**DATA PROVIDED**

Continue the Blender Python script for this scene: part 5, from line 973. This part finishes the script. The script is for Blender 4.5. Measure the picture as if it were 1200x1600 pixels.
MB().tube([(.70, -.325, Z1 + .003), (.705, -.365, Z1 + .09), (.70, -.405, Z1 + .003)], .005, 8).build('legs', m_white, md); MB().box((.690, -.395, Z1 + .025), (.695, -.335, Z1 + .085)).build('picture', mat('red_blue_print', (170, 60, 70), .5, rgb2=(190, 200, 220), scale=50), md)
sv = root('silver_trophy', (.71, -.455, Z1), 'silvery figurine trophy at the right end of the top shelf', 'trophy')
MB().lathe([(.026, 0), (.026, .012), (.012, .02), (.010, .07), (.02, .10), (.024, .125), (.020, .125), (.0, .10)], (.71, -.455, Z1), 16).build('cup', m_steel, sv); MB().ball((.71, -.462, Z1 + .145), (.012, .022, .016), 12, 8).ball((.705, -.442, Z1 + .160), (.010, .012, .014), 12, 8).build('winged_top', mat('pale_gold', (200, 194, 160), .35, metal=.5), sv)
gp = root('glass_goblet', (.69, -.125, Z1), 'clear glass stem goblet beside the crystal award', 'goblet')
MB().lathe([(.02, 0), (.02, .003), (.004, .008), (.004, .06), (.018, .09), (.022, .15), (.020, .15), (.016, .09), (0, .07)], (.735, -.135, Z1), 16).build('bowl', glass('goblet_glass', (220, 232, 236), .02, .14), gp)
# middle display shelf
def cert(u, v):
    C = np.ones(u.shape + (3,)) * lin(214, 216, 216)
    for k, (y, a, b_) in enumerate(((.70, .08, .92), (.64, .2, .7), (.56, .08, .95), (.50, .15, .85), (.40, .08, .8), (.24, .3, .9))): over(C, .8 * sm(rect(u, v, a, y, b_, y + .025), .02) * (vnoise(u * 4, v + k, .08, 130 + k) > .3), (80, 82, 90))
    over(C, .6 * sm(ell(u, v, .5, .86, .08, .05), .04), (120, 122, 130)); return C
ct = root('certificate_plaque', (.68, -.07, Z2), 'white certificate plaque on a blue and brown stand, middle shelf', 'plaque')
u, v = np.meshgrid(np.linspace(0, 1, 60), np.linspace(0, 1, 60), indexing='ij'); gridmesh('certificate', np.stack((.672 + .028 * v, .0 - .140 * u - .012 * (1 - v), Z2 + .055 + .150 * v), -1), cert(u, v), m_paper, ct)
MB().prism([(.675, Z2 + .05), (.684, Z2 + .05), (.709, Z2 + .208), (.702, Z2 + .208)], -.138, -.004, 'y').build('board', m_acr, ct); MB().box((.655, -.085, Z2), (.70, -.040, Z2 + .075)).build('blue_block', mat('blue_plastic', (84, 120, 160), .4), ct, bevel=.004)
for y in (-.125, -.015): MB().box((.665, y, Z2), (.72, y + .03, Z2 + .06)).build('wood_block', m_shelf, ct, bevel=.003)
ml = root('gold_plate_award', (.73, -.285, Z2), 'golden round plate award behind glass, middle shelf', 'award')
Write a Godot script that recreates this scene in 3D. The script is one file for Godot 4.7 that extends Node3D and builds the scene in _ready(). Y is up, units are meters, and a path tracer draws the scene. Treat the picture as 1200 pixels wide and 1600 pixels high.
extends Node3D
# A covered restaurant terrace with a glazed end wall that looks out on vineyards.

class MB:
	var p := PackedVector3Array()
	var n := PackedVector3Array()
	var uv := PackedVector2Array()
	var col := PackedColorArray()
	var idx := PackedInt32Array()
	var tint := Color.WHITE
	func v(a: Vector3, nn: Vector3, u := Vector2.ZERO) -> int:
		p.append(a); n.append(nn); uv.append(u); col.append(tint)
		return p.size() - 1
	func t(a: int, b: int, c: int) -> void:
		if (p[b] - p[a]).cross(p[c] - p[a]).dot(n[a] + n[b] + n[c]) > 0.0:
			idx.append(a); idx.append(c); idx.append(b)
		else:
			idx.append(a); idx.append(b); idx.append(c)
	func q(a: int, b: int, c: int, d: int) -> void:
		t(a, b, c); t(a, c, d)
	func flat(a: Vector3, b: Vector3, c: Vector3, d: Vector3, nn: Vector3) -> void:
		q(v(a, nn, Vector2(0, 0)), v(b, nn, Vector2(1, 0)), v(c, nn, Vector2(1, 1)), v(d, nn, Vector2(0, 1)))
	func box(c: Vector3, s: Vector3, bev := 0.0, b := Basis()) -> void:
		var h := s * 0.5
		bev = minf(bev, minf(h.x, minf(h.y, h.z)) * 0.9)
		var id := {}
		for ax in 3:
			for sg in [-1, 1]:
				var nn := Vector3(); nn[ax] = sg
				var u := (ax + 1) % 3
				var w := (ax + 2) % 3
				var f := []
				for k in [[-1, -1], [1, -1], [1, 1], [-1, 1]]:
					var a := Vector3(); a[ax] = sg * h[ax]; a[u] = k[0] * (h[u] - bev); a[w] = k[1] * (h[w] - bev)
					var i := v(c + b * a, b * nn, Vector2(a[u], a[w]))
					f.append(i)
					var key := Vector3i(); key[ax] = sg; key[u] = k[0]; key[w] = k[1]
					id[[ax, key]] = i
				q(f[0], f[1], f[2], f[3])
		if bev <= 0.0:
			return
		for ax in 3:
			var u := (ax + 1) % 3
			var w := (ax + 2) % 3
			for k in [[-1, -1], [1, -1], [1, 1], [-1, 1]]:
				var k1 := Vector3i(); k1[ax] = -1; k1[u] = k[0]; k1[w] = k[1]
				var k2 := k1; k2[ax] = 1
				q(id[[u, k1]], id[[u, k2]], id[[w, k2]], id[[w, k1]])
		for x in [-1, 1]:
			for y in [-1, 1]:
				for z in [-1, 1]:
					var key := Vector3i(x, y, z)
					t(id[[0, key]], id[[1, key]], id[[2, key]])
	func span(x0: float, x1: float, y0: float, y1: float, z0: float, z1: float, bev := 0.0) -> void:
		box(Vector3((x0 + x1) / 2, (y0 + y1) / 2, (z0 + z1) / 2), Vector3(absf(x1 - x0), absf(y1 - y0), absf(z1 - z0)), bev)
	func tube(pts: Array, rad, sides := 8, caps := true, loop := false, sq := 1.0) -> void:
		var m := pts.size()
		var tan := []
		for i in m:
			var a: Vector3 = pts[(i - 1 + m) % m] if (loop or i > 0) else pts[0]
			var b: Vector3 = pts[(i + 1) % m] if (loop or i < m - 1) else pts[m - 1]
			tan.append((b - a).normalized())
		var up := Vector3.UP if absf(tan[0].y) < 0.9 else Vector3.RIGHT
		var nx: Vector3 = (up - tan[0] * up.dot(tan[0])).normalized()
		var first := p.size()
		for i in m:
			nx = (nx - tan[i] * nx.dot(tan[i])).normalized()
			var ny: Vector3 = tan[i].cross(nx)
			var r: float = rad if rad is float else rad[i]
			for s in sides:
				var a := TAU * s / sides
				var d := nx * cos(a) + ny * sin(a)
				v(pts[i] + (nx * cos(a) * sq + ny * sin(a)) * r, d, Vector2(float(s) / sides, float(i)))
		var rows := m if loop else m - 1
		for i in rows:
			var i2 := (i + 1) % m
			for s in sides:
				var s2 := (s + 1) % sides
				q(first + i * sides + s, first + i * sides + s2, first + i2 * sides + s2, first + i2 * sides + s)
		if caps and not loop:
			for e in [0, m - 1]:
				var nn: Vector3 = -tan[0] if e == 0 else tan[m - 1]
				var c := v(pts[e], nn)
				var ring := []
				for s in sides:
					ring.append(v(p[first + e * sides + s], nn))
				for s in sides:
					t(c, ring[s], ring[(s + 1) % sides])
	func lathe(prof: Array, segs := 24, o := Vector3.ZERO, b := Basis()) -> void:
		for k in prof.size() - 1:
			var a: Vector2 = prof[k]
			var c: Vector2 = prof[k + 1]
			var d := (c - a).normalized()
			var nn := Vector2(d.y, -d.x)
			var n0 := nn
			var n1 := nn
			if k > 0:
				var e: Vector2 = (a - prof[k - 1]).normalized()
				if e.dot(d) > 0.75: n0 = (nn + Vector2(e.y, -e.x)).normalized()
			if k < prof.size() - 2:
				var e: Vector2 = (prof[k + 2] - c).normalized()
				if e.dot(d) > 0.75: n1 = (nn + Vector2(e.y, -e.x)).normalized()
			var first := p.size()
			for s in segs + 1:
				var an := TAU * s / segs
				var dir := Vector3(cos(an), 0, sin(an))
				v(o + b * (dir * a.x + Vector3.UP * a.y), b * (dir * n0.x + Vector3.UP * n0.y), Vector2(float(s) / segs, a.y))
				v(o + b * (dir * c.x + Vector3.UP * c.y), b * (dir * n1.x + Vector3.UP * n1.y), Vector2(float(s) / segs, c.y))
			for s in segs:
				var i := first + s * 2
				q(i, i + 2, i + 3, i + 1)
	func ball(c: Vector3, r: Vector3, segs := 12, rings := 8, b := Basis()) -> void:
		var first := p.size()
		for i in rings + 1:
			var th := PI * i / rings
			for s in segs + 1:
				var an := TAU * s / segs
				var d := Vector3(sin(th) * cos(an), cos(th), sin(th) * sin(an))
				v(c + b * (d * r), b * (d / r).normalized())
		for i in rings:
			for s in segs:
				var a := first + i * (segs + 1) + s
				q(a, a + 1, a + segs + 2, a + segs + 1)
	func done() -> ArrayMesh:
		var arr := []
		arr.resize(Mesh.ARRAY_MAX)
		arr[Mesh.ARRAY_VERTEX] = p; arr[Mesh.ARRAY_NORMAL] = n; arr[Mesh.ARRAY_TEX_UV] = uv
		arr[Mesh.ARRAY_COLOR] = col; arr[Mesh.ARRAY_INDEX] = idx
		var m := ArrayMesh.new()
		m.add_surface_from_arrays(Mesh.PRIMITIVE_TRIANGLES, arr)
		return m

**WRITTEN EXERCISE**
Look through the lines above and collect those with the word "extends".

**COMPLETED TASK**
Write a Godot script that recreates this scene in 3D. The script is one file for Godot 4.7 that extends Node3D and builds the scene in _ready(). Y is up, units are meters, and a path tracer draws the scene. Treat the picture as 1200 pixels wide and 1600 pixels high.
extends Node3D